Fossum is professor of engineering at Thayer School of Engineering at Dartmouth and one of the world’s experts in solid-state image sensors. He worked at the NASA Jet Propulsion Laboratory (JPL), is a successful entrepreneur, served as chief executive officer of several companies, and was inducted into the National Inventors Hall of Fame in 2011. His interests at Dartmouth are teaching and researching the next generation of solid-state image sensors for gigapixel cameras and for 3D image capture.
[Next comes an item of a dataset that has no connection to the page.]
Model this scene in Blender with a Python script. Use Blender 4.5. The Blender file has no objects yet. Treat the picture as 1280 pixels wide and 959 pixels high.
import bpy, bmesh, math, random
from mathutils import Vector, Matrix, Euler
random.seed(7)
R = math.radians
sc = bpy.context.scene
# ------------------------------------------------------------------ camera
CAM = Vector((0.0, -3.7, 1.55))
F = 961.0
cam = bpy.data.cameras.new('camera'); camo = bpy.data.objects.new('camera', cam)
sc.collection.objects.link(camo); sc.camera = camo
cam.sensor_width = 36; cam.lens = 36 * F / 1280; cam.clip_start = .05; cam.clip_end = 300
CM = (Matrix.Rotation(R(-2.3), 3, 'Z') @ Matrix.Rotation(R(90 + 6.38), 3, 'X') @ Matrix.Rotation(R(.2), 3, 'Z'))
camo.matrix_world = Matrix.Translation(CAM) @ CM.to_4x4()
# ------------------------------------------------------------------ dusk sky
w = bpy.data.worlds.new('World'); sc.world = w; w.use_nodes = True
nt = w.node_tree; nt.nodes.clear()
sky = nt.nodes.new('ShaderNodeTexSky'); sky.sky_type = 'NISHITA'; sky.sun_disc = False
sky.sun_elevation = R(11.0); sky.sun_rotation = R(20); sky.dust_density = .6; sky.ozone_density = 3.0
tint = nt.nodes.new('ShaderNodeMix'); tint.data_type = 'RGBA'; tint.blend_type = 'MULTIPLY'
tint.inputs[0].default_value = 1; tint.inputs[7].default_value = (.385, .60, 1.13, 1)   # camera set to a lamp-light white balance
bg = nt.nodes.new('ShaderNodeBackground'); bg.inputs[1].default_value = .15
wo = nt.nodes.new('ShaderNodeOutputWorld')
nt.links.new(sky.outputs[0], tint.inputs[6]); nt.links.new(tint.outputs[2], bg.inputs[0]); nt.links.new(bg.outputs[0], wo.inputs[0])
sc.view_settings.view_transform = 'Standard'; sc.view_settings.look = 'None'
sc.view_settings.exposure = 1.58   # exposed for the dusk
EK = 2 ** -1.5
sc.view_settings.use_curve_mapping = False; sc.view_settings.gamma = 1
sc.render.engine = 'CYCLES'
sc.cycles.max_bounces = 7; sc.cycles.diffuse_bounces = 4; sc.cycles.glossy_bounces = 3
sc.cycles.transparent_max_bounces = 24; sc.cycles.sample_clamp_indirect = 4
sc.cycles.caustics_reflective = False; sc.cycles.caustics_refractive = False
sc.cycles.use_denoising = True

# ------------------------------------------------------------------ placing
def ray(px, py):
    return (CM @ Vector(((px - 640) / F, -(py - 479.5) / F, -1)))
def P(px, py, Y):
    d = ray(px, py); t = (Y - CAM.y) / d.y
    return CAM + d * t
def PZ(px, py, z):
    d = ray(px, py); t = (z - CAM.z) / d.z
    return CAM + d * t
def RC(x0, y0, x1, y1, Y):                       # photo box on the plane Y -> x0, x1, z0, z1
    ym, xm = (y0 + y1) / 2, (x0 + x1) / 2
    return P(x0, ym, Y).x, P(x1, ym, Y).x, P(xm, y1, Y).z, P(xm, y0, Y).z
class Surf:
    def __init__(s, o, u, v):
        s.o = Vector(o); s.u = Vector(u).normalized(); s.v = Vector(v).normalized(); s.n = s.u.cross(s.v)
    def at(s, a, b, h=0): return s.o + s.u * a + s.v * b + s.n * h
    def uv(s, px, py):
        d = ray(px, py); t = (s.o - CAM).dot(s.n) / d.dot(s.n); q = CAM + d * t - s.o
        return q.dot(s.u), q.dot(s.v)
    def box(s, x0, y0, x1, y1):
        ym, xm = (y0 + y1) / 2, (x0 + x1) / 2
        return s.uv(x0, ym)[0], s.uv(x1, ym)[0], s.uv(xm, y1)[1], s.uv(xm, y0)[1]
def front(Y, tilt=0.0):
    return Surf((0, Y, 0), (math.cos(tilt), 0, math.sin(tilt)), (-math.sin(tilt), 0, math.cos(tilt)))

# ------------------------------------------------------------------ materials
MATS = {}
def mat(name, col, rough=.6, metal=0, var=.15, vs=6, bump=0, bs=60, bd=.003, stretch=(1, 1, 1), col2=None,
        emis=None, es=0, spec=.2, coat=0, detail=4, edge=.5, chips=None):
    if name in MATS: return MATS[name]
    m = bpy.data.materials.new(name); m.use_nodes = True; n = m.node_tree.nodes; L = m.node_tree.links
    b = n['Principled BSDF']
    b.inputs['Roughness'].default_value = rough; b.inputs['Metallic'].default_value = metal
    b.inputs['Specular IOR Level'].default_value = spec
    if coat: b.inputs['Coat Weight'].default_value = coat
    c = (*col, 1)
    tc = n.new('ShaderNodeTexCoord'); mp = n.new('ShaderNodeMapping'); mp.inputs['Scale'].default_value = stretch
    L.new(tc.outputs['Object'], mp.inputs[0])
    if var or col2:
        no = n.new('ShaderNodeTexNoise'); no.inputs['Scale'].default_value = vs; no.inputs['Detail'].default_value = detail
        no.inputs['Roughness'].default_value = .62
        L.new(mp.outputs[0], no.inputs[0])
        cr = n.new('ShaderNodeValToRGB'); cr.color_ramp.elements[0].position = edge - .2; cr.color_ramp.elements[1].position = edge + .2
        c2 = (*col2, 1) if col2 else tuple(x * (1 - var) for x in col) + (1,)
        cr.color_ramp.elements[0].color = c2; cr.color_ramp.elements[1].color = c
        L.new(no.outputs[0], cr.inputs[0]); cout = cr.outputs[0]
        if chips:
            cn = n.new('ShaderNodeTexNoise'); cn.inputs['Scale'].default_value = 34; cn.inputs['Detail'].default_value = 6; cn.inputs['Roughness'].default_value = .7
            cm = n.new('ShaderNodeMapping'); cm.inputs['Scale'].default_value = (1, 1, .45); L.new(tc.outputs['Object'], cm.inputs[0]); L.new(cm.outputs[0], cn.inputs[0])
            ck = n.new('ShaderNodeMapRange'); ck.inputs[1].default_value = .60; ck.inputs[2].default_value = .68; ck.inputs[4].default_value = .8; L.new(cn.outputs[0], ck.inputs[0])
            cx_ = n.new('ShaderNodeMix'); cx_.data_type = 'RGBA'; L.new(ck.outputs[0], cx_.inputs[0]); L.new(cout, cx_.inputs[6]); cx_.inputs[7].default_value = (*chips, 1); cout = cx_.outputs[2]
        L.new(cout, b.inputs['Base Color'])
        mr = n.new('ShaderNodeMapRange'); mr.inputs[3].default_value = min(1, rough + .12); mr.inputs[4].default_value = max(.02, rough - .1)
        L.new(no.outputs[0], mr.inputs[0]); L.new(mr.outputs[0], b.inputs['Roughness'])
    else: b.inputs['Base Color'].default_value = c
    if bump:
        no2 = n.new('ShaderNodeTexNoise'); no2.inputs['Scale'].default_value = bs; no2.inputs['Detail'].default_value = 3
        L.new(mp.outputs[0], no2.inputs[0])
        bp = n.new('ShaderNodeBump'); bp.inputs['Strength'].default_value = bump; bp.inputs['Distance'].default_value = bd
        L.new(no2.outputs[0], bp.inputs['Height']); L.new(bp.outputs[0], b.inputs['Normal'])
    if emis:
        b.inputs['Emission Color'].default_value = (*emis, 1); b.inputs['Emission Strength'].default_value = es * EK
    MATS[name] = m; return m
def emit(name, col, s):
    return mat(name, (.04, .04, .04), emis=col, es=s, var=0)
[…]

He also serves as faculty coordinator of Thayer School’s Ph.D. Innovation Program.

Election to the NAE is among the highest professional distinctions accorded to an engineer, and honors those who have made outstanding contributions to “engineering research, practice, or education, including, where appropriate, significant technology, making major advancements in traditional fields of engineering, or developing/implementing innovative approaches to engineering education.”

The NAE cites Fossum’s principal engineering accomplishment to be “inventing and developing the CMOS active-pixel image sensor and camera-on-a-chip.” This technology enables nearly all camera phones and web cameras, many DSLRs, high-speed motion-capture cameras, automotive cameras, dental X-ray cameras, and swallowable pill cameras, which amount to several billion cameras manufactured per year.

Here, professor Fossum describes his research and teaching at Dartmouth:

“It is truly an honor to be recognized at this level by my fellow engineers,” says Fossum. “I am regularly astonished by the many ways the technology impacts people’s lives here on Earth through products that we didn’t even imagine when it was first invented for NASA. I look forward to continuing to teach and work with the students and faculty at Dartmouth to explore the next generation of image-capturing devices.”

Fossum is one of 69 new members and 11 foreign associates announced February 7, 2013, by NAE President Charles M. Vest. This brings the total U.S. membership to 2,250 and the number of foreign associates to 211. New members are elected to the NAE by current active members who search all fields of engineering for outstanding engineers with identifiable contributions or accomplishments.